Osteria numero uno: altro che stellati o etnici, il vero lusso è la trattoria

Sono appena uscite le guide di Slow Food e del Gambero Rosso per orientarsi tra i migliori locali d'Italia all'insegna della tradizione

Osteria numero uno: altro che stellati o etnici, il vero lusso è la trattoria

L'Italia è un paese di osti: non lo diciamo noi o gli interessati. La frase è di Gualtiero Marchesi, che non a caso firmò' la sua prima impresa culinaria nella trasformazione della trattoria di famiglia interna all'albergo milanese Mercato in un locale dove si rivisitavano i classici (nulla s'inventa, in cucina) per la gioia degli habituès del centro storico ma anche di artisti e vip di passaggio. Mezzo secolo dopo, l'osteria tiene botta anche se è arrivata l'onda etnica che solo ora sta uscendo dal concetto tanto cibo a poco prezzo e la chef-mania ha rischiato di farla diventare serie B. Invece è successo l'opposto: l'alta cucina è rimasta terreno per pochi, pochissimi clienti e proprio i grandi cuochi si sono piegati, in gran parte, al concetto: è tutto un fiorire di «trattoria di lusso» e «osteria moderna» tanto per citare due tipologie a caso. Non si può definire un ritorno, ma il consolidamento di una cultura gastronomica molto localistica, sin troppo in qualche caso che rappresenta il know-how di tutti i nostri cuochi (pure i big) e conquista gli stranieri. Probabilmente continua a bloccare la nascita di una vera cucina nazionale (esportabile) ma al tempo stesso rappresenta l'espressione migliore di quello che siamo a tavola, come appassionati e come addetti ai lavori Il pericolo, ovviamente, è la falsa osteria in città come in campagna ed è qui che oltre all'eterno passaparola entra in gioco la capacità di selezionare tra migliaia e migliaia di posti. In questo senso è meritorio il lavoro che fanno due guide. La prima (vedi box) specializzata Osterie d'Italia, edita da Slow Food e la seconda quale Ristoranti d'Italia del Gambero Rosso che assegna ai locali migliori i Tre Gamberi, riconoscimento prestigioso quanto la Chiocciola nell'altro caso. Dalle scelte, si può tracciare la differenza fra un'osteria (o una trattoria) e un ristorante.

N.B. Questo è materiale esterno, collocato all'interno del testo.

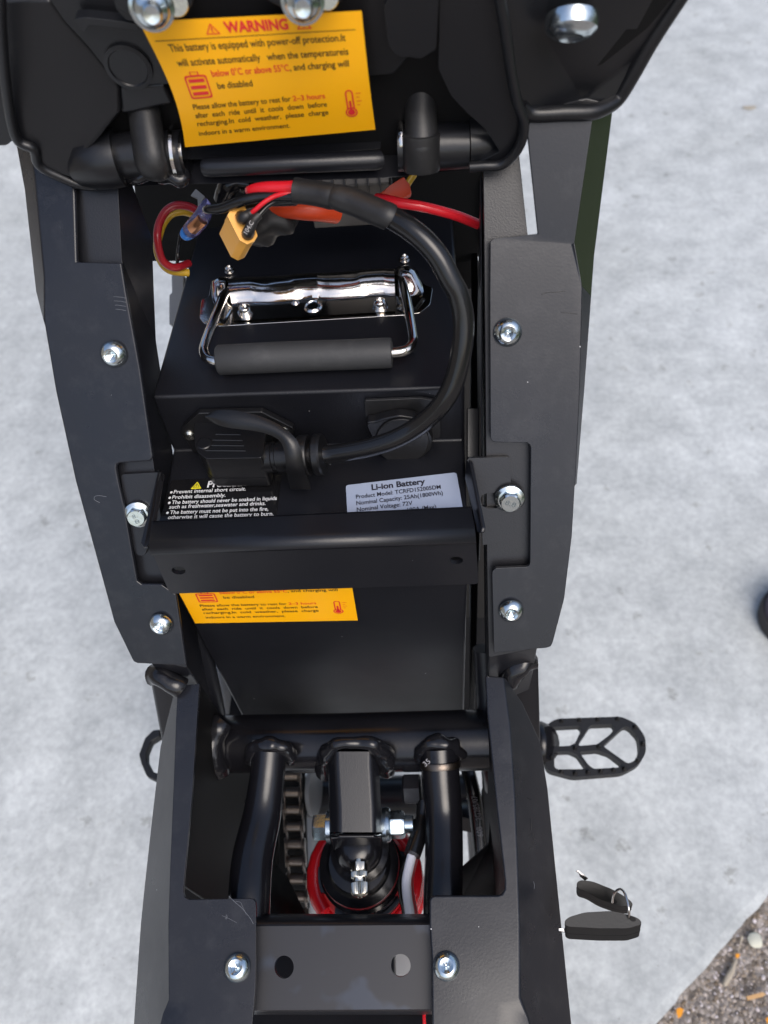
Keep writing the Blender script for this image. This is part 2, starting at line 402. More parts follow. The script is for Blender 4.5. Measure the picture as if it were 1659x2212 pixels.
# countable litter
def leafy(name, r, pts, mat, label, cat, z=.004, th=.0012):
    base = [gp(x, y, z-.012) for x, y in q(r, *pts)]
    return tag(prism(name, base, Vector((0, 0, -th)), mat, None, bevel=.0003), label, cat)
PETAL = pbr("petal orange", (.85, .33, .01), .5); CHIP = pbr("wood chip", (.60, .36, .16), .7, grain=.5); STALK = pbr("dry stalk", (.42, .37, .29), .8, grain=.4)
leafy("petal", 19, [(25, 1720), (90, 1690), (160, 1730), (120, 1850), (60, 1890), (30, 1800)], PETAL, "large orange petal at the lower end of the slab edge", "petal", .012)
leafy("petal", 19, [(1085, 735), (1160, 735), (1150, 790), (1110, 825), (1080, 780)], PETAL, "small orange petal touching the tip of the dry stalk", "petal", .008)
leafy("petal", 19, [(1620, 1890), (1700, 1840), (1740, 1960), (1650, 1985)], PETAL, "yellow orange petal cut off by the right edge of the photo", "petal", .008)
leafy("wood_chip", 19, [(1275, 1495), (1560, 1420), (1625, 1450), (1570, 1505), (1300, 1570)], CHIP, "flat tan wood chip lying on the asphalt", "wood chip", .012, .003)
st = [gp(*q1(19, *p), .0) for p in ((900, 1300), (960, 1170), (1040, 1030), (1090, 900), (1130, 800), (1180, 600), (1225, 420))]
tag(tube("dry_stalk", [p+Vector((0, 0, -.006)) for p in st], [.0022, .0035, .003, .002, .001, .0006, .0018], STALK, None, seg=8, sub=5), "long dry grass stalk lying on the asphalt beside the slab", "grass stalk")
bm = bmesh.new(); bmesh.ops.create_icosphere(bm, subdivisions=3, radius=1)
c = gp(*q1(19, 1440, 500), -.004); V = [c+Vector((v.co.x*.0085*(1+.25*noise.noise(v.co*1.5)), v.co.y*.0078*(1+.25*noise.noise(v.co*1.4)), v.co.z*.004)) for v in bm.verts]; Fc = [[v.index for v in f.verts] for f in bm.faces]; bm.free()
tag(mk("pebble", V, Fc, pbr("white pebble", (.62, .62, .52), .7, grain=.6, gs=300)), "round off-white pebble lying on the asphalt", "pebble")
c = gp(*q1(2, 1580, 462), .004)
tag(prism("dead_bug", [c+Vector((math.cos(a)*.016*(1+.3*math.sin(3*a)), math.sin(a)*.006, 0)) for a in [i*.6283 for i in range(10)]], Vector((0, 0, -.003)), STALK, None, bevel=.0005), "small dry brown husk lying on the pale concrete upper right", "husk")
# shoe toe at the right edge
SH = pbr("shoe fabric", (.09, .075, .10), .8, grain=.5, gs=400); SOLE = pbr("shoe sole", (.035, .033, .035), .7)
sc_ = gp(1748, 1345)
shoe = thing("shoe", "dark purple grey shoe toe with black sole poking in at the right edge", "shoe", sc_)
def shoe_sec(s, z, r):
    return [sc_+Vector((math.cos(a)*r*s-.0, math.sin(a)*r*s*.85, z)) for a in [i*2*math.pi/28 for i in range(28)]]
def stackg(name, rings, mat, parent):
    k = len(rings[0]); V = [p for r in rings for p in r]; Fc = [[i*k+j, i*k+(j+1) % k, (i+1)*k+(j+1) % k, (i+1)*k+j] for i in range(len(rings)-1) for j in range(k)]
    Fc += [list(range(k)), [(len(rings)-1)*k+j for j in range(k)]]
    return mk(name, V, Fc, mat, parent, ang=60)
stackg("sole", [shoe_sec(1, .001, .072), shoe_sec(1.02, .012, .072), shoe_sec(1, .024, .072)], SOLE, shoe)
stackg("upper", [shoe_sec(.95, .0245, .072), shoe_sec(.93, .035, .072), shoe_sec(.8, .055, .072), shoe_sec(.5, .07, .072), shoe_sec(.2, .075, .072)], SH, shoe)

# surroundings outside the frame that the glossy faces mirror: lawn and hedge on the right, tan garage wall on the left
GRASS = pbr("lawn green", (.05, .08, .02), .8, grain=1, gs=60); LEAF = pbr("hedge leaf", (.035, .055, .016), .6)
lw = mk("lawn", [Vector((1.75, -6, .004)), Vector((30, -6, .004)), Vector((30, 30, .004)), Vector((1.75, 30, .004)), Vector((1.75, -6, -.03)), Vector((30, -6, -.03)), Vector((30, 30, -.03)), Vector((1.75, 30, -.03))],
        [[0,1,2,3],[4,5,6,7],[0,1,5,4],[1,2,6,5],[2,3,7,6],[3,0,4,7]], GRASS, smooth=False); lw['kind'] = 'structure'
V = []; Fc = []
for i in range(5000):
    c_ = Vector((rnd_.uniform(4.2, 5.4), rnd_.uniform(-5, 8), rnd_.uniform(0, 2.6+.5*math.sin(i*.7)))); a = Vector((rnd_.uniform(-1,1), rnd_.uniform(-1,1), rnd_.uniform(-1,1))).normalized(); b_ = a.orthogonal().normalized(); s = rnd_.uniform(.07, .16); k = len(V)
    V += [c_-a*s, c_-b_*s*.5, c_+a*s, c_+b_*s*.5]; Fc.append([k, k+1, k+2, k+3])
hg = mk("hedge", V, Fc, LEAF, smooth=False, recalc=False); hg['kind'] = 'stuff'
gw = mk("garage_wall", [Vector((x, y, z)) for x in (-4.2, -4.0) for y in (-5, 7) for z in (0, 2.8)], [[0,1,3,2],[4,5,7,6],[0,1,5,4],[2,3,7,6],[1,3,7,5],[0,2,6,4]], pbr("tan render", (.30, .26, .21), .85, grain=.5, gs=80), smooth=False)
tag(gw, "plain tan rendered garage wall left of the motorbike, outside the frame", "wall")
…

In primis, il fatto che la tavola della prima sia anche un luogo di socializzazione: in fondo ci si andava per fare quattro chiacchiere intorno ad un bicchiere (due, tre) di vino. Poi un'osteria deve parlare dentro i confini di una determinata area geografica: può scegliere linguaggi diversi per farlo, ma di sicuro la relazione con il territorio e i suoi prodotti non è una variabile. E infine deve mettere a proprio agio, non ha sovrastrutture, accoglie il «viandante» e propone piatti a un prezzo sostenibile.

A questo punto, la filosofia lascia il passo alle segnalazioni utili. Citiamo prima i Tre Gamberi: Consorzio a Torino, La Brinca a Ne (GE), La Madia a Brione (BS), Caffè la Crepa a Isola Dovarese (CR), Osteria del Treno a Milano, Osteria della Villetta a Palazzolo sull'Oglio (BS), Pretzhof a Val di Vizze (BZ), AI Cacciatori a Cavasso Nuovo (PN), All'Osteria Bottega a Bologna, Antica Osteria del Mirasole a S. Giovanni in Persiceto (BO), Il Capanno a Spoleto (PG), Sora Maria e Arcangelo a Roma, Vecchia Marina a Roseto degli Abruzzi (TE), Antichi Sapori ad Andria (BT), La Locandiera a Beralda (MT), Tischi Toschi a Taormina (ME).

Quanto alla guida di Slow Food, sempre più attenta al «particulare» dei locali, ecco i migliori: Agra Mater a Colmurano (MC) per la selezione di birra artigianale; Antiche Sere a Torino per la cucina di recupero; La Madonnetta di Marostica (VI) per il «mangiar bene al prezzo giusto» (e quindi, teoricamente, è la miglior osteria d'Italia, no?); Ai Due Platani di Coloreto (PR) per la pasta fresca; Osteria Pavesi a Podenzano (PC) per la carta dei vini; Lilith Masseria Copertini, Vernole (LC) come novità dell'anno; Devetak, Savogna d'Isonzo (GO) per la selezione di drink e distillati; Lo Stuzzichino, Massa Lubrense (NA) per la carta dei dolci tradizionali e innovativi. Osterie forever. Insomma.